Exercise goal ▸
Give the material once more, word for word, without any images.

Information shown ▸

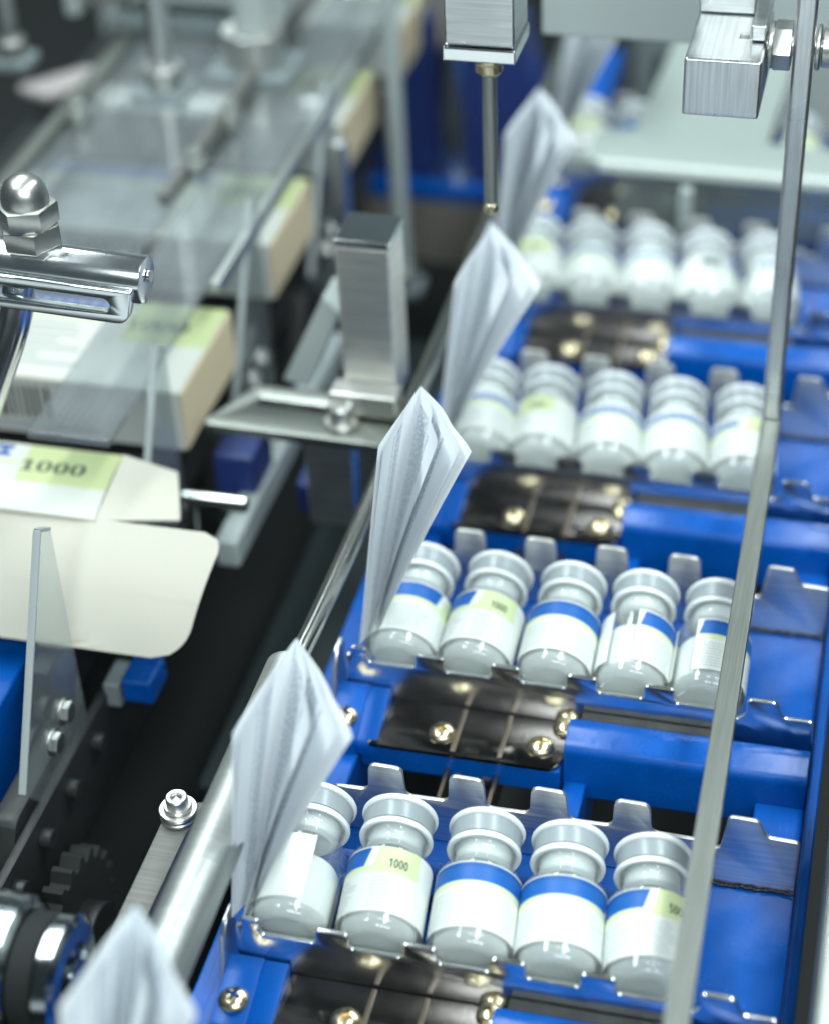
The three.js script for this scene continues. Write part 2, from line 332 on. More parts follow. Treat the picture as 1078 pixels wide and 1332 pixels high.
const TRAYS = ['blue and steel tray end at the bottom edge, nearest the camera', 'nearest full vial tray, blue with steel combs and brass screws', 'second full vial tray from the camera, blue with steel combs',
  'third vial tray from the camera, blurred, behind the second leaflet', 'fourth vial tray from the camera, just before the pale green table', 'farthest vial tray, mostly hidden under the pale green table'];
const tray0 = makeTray();
TRAYS.forEach((label, i) => { if (i) copy(tray0, label, [0, 0, P - P * i]); else { tray0.userData.label = label; tray0.position.z = P * U; } });

// ---------------------------------------------------------------- vials
function makeVial(mat, arcMat) {
  const t = thing('glass_vial', '', 'vial', [0, 0, 0], 'labelled glass vials lying in the trays');
  const outer = [[0.01, 2], [5.4, 1.9], [7.4, 1.2], [8.6, 0.3], [9.4, 0], [10.5, 0.3], [11.5, 1.3], [12.05, 3]];
  for (let i = 0; i <= 8; i++) { const k = i / 8; outer.push([12.05 - 3.75 * (0.5 - 0.5 * Math.cos(Math.PI * k)), 26.9 + 6.6 * k]); }
  outer.push([8.25, 34.4], [8.7, 34.9], [8.3, 35.5], [8.7, 36.2], [8.7, 38.2]);
  const glass = part('glass_body', [lathe(outer, 64, 1.2)], M.glass, t);
  part('powder', [lathe([[0.01, 4.4], [8.4, 4.2], [10.4, 5.6], [10.7, 8], [10.7, 20.5], [9.8, 22], [5, 21.2], [0.01, 22.4]], 40, 0.8)], M.powder, t);
  part('inner_wall', [lathe([[0.01, 3.4], [7, 3.1], [9.6, 3.3], [10.7, 4.6], [10.9, 6.5], [10.9, 26.5]], 56, 1.2)], M.glass, t);
  part('stopper', [lathe([[0.01, 31.6], [6.4, 31.6], [7.6, 32.6], [7.9, 34], [7.8, 35], [8, 36], [7.9, 38.4], [8.8, 38.6], [8.8, 40], [0.01, 40]], 40, 0.5)], M.rubber, t);
  part('crimp_seal', [lathe([[8.6, 39.2], [10.15, 38.9], [10.15, 43.2], [10.4, 44], [0.01, 44]], 56, 0.9)], M.seal, t);
  part('collar_ring', [lathe([[8.7, 38.8], [9.1, 37], [9.8, 36.4], [10.5, 36.5], [10.75, 37.2], [10.6, 38.1], [10.1, 38.6], [8.7, 38.8]], 56, 0.9)], M.cap, t);
  part('flip_cap', [lathe([[0.01, 44.1], [10.3, 44.1], [10.9, 44.3], [11.15, 44.8], [11.1, 45.5], [10.8, 46], [10.1, 46.3], [0.01, 46.3]], 56, 0.9)], M.cap, t);
  return { t, glass };
}
const lab = (t, mat, startDeg, len = 320) => part('label', [new THREE.CylinderGeometry(12.18, 12.18, 21.2, 72, 1, true, startDeg * Math.PI / 180, len * Math.PI / 180).translate(0, 16, 0)], mat, t, { uv: true });
const { t: vial0 } = makeVial();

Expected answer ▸
The three.js script for this scene continues. Write part 2, from line 332 on. More parts follow. Treat the picture as 1078 pixels wide and 1332 pixels high.
const TRAYS = ['blue and steel tray end at the bottom edge, nearest the camera', 'nearest full vial tray, blue with steel combs and brass screws', 'second full vial tray from the camera, blue with steel combs',
  'third vial tray from the camera, blurred, behind the second leaflet', 'fourth vial tray from the camera, just before the pale green table', 'farthest vial tray, mostly hidden under the pale green table'];
const tray0 = makeTray();
TRAYS.forEach((label, i) => { if (i) copy(tray0, label, [0, 0, P - P * i]); else { tray0.userData.label = label; tray0.position.z = P * U; } });

// ---------------------------------------------------------------- vials
function makeVial(mat, arcMat) {
  const t = thing('glass_vial', '', 'vial', [0, 0, 0], 'labelled glass vials lying in the trays');
  const outer = [[0.01, 2], [5.4, 1.9], [7.4, 1.2], [8.6, 0.3], [9.4, 0], [10.5, 0.3], [11.5, 1.3], [12.05, 3]];
  for (let i = 0; i <= 8; i++) { const k = i / 8; outer.push([12.05 - 3.75 * (0.5 - 0.5 * Math.cos(Math.PI * k)), 26.9 + 6.6 * k]); }
  outer.push([8.25, 34.4], [8.7, 34.9], [8.3, 35.5], [8.7, 36.2], [8.7, 38.2]);
  const glass = part('glass_body', [lathe(outer, 64, 1.2)], M.glass, t);
  part('powder', [lathe([[0.01, 4.4], [8.4, 4.2], [10.4, 5.6], [10.7, 8], [10.7, 20.5], [9.8, 22], [5, 21.2], [0.01, 22.4]], 40, 0.8)], M.powder, t);
  part('inner_wall', [lathe([[0.01, 3.4], [7, 3.1], [9.6, 3.3], [10.7, 4.6], [10.9, 6.5], [10.9, 26.5]], 56, 1.2)], M.glass, t);
  part('stopper', [lathe([[0.01, 31.6], [6.4, 31.6], [7.6, 32.6], [7.9, 34], [7.8, 35], [8, 36], [7.9, 38.4], [8.8, 38.6], [8.8, 40], [0.01, 40]], 40, 0.5)], M.rubber, t);
  part('crimp_seal', [lathe([[8.6, 39.2], [10.15, 38.9], [10.15, 43.2], [10.4, 44], [0.01, 44]], 56, 0.9)], M.seal, t);
  part('collar_ring', [lathe([[8.7, 38.8], [9.1, 37], [9.8, 36.4], [10.5, 36.5], [10.75, 37.2], [10.6, 38.1], [10.1, 38.6], [8.7, 38.8]], 56, 0.9)], M.cap, t);
  part('flip_cap', [lathe([[0.01, 44.1], [10.3, 44.1], [10.9, 44.3], [11.15, 44.8], [11.1, 45.5], [10.8, 46], [10.1, 46.3], [0.01, 46.3]], 56, 0.9)], M.cap, t);
  return { t, glass };
}
const lab = (t, mat, startDeg, len = 320) => part('label', [new THREE.CylinderGeometry(12.18, 12.18, 21.2, 72, 1, true, startDeg * Math.PI / 180, len * Math.PI / 180).translate(0, 16, 0)], mat, t, { uv: true });
const { t: vial0 } = makeVial();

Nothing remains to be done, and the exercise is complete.